◆ WHAT IS EXPECTED
Gather up every line that includes the string "Blender".
......
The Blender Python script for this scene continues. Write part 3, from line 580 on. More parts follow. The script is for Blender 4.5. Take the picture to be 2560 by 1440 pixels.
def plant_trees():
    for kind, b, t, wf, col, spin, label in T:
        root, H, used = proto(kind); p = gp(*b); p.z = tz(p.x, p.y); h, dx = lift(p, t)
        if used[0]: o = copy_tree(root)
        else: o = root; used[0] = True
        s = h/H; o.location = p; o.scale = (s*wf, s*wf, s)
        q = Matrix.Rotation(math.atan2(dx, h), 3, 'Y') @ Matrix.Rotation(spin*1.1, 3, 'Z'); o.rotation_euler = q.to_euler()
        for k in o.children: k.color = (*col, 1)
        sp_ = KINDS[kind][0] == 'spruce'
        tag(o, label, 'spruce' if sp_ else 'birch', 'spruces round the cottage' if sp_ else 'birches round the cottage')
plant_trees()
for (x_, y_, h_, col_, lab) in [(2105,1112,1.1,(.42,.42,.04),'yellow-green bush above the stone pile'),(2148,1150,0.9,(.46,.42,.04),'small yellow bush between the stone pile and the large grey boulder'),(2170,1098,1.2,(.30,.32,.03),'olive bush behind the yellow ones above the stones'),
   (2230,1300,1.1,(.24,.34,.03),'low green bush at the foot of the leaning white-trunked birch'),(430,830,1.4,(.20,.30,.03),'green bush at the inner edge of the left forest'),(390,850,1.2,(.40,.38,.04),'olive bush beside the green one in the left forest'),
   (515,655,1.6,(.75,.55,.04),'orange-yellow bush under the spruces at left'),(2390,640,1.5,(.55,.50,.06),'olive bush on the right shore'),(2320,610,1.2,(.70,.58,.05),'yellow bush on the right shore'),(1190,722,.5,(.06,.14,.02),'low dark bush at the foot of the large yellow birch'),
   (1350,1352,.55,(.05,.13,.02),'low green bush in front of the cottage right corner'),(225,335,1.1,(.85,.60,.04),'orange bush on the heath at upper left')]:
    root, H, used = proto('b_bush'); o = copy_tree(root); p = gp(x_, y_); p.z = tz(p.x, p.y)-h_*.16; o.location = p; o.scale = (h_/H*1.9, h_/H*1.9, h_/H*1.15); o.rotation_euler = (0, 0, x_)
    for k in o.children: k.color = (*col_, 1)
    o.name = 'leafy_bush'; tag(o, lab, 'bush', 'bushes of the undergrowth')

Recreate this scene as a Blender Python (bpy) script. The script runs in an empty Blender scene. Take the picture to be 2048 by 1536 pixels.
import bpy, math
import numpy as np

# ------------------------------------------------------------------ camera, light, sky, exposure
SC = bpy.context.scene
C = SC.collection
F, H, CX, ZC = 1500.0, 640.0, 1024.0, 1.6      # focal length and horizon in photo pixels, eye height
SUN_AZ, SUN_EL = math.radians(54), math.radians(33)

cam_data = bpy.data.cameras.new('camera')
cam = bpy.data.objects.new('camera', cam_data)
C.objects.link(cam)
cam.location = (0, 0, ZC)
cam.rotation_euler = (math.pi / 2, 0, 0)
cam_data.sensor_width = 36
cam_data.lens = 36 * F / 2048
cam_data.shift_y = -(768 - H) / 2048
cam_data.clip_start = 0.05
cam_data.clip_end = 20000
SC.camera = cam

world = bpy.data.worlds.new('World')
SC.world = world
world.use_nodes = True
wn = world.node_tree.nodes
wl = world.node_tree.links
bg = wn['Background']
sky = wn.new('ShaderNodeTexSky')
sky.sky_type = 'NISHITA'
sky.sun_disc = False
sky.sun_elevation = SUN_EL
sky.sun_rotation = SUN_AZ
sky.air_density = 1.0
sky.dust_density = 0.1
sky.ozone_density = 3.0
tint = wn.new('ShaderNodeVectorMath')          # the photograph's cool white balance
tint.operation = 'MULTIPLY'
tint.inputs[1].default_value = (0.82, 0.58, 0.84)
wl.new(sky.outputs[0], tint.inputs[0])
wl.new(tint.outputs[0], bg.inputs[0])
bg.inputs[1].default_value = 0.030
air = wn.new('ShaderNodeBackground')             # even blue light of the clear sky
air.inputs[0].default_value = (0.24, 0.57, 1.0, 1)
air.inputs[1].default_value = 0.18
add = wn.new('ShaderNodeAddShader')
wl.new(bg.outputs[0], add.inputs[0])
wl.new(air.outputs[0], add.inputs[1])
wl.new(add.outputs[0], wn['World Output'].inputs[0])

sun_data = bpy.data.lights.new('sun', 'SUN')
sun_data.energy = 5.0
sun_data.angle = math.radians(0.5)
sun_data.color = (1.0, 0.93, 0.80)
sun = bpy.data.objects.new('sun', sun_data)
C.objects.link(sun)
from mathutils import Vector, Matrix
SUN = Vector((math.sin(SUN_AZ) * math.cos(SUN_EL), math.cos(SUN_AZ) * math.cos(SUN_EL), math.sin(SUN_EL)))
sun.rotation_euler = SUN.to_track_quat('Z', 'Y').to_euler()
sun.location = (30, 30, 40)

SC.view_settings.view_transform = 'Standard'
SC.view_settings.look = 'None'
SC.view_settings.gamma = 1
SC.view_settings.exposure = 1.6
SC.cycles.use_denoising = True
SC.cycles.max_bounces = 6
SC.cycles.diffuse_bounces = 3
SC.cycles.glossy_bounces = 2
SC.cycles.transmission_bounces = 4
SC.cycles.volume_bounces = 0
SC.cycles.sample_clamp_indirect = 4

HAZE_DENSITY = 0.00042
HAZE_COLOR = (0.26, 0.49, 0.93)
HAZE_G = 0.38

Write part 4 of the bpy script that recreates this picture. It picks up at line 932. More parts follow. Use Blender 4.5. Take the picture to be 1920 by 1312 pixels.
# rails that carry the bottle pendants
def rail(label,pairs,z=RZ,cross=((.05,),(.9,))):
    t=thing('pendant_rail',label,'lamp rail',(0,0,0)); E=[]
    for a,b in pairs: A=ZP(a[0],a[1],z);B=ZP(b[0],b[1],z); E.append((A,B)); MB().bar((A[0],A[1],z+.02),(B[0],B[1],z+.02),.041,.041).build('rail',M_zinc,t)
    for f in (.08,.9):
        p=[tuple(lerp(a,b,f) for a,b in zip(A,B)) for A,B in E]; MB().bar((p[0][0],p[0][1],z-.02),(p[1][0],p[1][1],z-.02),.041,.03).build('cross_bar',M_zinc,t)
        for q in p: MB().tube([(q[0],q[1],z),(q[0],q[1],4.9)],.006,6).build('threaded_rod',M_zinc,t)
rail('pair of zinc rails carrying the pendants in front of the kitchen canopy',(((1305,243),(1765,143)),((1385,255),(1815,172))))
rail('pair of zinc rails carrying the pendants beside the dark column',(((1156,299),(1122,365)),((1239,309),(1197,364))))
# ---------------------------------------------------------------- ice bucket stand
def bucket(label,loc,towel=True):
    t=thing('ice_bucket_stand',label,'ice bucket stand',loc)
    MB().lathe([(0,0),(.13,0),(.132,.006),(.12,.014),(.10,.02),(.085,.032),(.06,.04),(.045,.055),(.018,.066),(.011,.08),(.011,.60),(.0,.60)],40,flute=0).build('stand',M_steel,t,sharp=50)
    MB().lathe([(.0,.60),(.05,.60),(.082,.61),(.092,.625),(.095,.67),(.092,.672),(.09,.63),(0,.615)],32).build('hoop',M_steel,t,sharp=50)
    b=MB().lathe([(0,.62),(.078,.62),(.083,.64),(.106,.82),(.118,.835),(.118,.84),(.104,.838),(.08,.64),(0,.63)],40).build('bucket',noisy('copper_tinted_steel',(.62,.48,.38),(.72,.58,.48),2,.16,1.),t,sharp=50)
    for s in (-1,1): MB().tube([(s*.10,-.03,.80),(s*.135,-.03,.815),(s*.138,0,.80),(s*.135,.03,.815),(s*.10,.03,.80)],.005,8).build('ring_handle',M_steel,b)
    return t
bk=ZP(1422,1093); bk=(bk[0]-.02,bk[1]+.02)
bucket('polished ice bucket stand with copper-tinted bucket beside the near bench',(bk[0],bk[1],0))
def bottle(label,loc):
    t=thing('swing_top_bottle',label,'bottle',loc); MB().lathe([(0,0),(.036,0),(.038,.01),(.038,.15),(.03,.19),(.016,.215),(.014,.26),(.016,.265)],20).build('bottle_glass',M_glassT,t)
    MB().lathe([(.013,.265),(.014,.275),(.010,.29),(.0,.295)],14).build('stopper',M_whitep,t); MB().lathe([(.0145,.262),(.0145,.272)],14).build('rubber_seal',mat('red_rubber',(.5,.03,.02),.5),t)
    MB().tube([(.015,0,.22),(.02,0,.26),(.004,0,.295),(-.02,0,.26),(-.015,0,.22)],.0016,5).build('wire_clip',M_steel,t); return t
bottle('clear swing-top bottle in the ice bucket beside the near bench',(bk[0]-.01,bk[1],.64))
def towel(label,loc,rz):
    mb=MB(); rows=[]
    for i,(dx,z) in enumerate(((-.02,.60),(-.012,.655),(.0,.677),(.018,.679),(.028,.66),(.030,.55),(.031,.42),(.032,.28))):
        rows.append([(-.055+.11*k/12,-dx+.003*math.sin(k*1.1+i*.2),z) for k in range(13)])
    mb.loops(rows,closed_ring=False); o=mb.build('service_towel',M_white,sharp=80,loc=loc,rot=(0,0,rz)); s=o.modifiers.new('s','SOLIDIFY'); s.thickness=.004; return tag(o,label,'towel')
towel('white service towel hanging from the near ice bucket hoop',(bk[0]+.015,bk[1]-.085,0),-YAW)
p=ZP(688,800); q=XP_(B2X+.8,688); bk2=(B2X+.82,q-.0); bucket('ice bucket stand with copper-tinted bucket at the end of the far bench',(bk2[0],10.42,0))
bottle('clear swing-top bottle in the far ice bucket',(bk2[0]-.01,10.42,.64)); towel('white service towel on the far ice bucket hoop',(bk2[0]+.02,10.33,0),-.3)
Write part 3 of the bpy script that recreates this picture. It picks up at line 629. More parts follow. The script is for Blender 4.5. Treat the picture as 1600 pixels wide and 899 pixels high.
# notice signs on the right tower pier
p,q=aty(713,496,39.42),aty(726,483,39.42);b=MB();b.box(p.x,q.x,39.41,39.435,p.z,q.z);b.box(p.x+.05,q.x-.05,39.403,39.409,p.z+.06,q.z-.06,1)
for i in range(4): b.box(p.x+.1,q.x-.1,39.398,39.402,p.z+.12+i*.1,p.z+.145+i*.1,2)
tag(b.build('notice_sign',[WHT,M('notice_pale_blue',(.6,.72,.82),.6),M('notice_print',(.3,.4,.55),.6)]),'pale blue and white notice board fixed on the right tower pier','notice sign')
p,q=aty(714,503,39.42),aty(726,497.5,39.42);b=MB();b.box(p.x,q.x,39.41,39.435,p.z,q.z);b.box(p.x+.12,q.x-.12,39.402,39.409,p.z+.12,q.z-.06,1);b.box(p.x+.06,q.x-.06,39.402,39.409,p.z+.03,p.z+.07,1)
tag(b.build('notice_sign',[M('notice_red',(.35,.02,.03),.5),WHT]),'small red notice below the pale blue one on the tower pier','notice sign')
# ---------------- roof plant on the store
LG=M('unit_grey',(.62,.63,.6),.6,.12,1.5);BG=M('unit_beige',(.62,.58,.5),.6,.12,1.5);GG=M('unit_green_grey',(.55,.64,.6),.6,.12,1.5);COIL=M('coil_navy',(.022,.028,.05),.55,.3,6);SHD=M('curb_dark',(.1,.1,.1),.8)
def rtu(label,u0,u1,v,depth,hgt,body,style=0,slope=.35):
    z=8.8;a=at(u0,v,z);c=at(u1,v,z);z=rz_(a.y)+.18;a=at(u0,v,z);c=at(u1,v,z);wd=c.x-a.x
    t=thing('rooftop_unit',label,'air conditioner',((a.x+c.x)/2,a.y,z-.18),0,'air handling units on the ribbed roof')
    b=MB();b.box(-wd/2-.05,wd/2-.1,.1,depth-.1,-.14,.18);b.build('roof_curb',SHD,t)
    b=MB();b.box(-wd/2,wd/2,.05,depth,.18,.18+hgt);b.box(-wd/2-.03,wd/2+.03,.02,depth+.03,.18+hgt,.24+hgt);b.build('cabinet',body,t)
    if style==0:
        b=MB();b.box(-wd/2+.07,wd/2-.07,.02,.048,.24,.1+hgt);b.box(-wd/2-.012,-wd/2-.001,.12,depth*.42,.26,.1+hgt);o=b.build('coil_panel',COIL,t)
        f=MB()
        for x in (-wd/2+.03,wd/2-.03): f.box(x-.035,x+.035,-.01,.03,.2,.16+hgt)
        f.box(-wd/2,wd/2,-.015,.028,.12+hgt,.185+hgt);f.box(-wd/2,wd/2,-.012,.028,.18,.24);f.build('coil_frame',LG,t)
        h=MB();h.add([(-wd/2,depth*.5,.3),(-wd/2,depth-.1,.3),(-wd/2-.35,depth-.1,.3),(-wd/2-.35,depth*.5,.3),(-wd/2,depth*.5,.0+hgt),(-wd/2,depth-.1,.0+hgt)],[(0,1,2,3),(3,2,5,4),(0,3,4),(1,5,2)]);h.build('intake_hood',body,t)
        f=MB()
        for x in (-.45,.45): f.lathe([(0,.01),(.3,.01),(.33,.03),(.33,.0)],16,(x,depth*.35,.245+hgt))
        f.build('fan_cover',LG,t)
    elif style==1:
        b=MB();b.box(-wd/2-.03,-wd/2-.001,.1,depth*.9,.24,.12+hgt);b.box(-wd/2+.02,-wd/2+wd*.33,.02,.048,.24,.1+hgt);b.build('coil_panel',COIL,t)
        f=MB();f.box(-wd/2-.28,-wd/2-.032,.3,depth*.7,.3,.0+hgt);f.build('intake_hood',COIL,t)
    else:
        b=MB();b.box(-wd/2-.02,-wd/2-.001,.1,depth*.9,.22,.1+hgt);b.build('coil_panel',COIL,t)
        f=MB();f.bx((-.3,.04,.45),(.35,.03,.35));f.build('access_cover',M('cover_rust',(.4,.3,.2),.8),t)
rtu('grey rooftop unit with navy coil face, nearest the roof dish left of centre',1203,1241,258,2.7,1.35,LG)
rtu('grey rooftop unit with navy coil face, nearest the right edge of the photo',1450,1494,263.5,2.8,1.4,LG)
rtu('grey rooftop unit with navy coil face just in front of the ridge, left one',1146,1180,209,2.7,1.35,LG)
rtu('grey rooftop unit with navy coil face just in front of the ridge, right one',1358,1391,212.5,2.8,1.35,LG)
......
◆ PROBLEM SOLUTION
The Blender Python script for this scene continues. Write part 3, from line 580 on. More parts follow. The script is for Blender 4.5. Take the picture to be 2560 by 1440 pixels.
Recreate this scene as a Blender Python (bpy) script. The script runs in an empty Blender scene. Take the picture to be 2048 by 1536 pixels.
Write part 4 of the bpy script that recreates this picture. It picks up at line 932. More parts follow. Use Blender 4.5. Take the picture to be 1920 by 1312 pixels.
Write part 3 of the bpy script that recreates this picture. It picks up at line 629. More parts follow. The script is for Blender 4.5. Treat the picture as 1600 pixels wide and 899 pixels high.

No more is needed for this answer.